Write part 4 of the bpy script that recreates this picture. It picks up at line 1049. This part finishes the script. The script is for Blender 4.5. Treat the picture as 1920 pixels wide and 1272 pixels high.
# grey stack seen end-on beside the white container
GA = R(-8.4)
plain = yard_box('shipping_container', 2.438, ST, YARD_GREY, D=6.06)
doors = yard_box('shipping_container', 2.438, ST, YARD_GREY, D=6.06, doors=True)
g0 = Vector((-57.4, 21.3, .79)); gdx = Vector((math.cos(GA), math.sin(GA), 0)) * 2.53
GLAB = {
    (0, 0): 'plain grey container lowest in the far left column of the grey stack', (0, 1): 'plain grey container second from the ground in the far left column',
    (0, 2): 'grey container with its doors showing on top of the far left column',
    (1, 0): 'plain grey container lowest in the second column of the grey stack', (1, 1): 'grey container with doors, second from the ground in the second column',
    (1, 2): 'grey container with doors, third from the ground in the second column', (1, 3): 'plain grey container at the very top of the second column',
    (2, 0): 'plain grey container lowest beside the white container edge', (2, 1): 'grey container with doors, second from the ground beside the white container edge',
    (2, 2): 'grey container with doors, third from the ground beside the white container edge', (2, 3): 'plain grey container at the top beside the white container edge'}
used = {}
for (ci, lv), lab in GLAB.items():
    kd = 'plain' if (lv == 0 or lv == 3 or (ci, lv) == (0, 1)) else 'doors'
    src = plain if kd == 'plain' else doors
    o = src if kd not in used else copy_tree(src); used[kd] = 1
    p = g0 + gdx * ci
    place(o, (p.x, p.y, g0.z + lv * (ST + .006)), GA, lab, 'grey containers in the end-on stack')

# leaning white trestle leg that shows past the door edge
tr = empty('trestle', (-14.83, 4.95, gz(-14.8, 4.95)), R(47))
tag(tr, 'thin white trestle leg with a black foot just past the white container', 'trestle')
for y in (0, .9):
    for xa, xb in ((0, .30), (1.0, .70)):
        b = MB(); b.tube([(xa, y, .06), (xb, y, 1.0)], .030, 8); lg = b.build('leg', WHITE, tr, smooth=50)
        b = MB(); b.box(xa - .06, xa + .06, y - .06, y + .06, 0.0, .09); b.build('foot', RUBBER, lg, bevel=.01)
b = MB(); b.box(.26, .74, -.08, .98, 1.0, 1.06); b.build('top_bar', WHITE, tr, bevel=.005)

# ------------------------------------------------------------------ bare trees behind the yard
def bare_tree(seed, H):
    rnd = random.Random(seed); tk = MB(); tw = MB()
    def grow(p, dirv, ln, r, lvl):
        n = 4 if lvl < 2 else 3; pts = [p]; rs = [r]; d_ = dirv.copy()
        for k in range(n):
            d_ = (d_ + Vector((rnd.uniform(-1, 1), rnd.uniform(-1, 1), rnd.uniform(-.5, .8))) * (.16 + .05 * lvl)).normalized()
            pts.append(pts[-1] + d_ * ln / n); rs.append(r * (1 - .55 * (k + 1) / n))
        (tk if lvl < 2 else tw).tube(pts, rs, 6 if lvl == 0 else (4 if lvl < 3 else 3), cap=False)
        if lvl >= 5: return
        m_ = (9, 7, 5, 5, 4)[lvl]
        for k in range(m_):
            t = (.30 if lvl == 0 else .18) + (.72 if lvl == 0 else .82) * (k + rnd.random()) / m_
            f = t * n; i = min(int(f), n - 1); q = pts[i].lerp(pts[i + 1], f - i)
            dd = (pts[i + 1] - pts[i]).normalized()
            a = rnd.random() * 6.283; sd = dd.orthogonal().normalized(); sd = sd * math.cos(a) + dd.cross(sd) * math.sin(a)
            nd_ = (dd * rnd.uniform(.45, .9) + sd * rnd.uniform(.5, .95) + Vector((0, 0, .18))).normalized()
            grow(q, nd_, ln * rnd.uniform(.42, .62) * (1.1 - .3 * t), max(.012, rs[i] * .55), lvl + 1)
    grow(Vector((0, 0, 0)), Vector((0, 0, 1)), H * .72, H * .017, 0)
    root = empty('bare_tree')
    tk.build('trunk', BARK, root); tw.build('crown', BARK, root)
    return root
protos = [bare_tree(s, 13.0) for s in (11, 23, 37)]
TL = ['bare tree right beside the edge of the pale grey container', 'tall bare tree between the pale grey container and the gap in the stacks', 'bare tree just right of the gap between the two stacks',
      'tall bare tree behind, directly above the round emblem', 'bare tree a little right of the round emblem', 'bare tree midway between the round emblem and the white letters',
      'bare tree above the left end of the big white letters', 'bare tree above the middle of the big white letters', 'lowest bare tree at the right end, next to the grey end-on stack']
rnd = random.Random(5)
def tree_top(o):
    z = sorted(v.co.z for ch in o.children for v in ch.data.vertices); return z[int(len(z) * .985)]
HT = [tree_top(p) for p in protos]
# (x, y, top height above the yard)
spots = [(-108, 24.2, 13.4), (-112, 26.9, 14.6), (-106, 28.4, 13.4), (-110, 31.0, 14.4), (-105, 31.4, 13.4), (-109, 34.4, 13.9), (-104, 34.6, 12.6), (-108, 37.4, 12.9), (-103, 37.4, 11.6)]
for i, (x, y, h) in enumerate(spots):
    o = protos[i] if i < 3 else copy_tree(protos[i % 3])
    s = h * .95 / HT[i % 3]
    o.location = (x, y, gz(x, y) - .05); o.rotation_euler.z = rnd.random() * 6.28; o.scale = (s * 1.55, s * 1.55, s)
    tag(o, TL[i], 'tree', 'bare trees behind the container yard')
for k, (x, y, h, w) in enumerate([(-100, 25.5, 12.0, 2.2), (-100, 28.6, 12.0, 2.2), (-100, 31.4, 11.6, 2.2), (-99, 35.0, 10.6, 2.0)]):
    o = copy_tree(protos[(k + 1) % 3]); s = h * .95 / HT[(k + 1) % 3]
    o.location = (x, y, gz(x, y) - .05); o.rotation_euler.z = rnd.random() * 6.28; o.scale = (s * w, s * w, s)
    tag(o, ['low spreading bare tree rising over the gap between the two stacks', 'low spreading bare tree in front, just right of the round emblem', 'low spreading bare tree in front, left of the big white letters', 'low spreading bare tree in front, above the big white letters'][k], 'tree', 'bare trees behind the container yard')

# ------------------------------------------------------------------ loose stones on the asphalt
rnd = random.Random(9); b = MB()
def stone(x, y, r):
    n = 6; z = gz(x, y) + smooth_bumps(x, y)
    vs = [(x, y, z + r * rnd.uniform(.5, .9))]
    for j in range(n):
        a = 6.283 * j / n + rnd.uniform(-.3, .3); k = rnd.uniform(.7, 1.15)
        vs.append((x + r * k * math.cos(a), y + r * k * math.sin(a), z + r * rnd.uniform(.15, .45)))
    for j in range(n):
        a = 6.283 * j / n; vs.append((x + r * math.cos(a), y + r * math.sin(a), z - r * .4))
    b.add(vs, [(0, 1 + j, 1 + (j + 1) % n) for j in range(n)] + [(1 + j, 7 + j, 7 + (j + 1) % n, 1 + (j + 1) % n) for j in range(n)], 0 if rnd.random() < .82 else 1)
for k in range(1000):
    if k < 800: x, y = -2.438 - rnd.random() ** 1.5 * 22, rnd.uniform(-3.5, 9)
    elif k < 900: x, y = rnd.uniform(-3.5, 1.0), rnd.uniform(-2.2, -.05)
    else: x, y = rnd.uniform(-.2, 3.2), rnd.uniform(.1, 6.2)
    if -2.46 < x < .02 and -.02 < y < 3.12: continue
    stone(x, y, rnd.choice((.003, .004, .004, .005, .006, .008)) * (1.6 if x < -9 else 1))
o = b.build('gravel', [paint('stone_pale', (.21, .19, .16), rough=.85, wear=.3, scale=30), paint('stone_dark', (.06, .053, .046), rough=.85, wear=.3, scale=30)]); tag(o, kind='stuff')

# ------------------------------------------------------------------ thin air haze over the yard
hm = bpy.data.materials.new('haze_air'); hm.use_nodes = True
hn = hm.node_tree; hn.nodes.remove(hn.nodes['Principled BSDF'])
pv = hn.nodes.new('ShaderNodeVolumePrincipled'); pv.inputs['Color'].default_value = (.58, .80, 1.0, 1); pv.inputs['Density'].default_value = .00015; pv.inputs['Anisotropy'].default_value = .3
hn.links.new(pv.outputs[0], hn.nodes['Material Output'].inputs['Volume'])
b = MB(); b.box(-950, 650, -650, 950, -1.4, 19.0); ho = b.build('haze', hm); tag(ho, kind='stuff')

+ + +

# Task
Look through the listing above. Pick out each line with "that" and copy it.

# Solution
Write part 4 of the bpy script that recreates this picture. It picks up at line 1049. This part finishes the script. The script is for Blender 4.5. Treat the picture as 1920 pixels wide and 1272 pixels high.
# leaning white trestle leg that shows past the door edge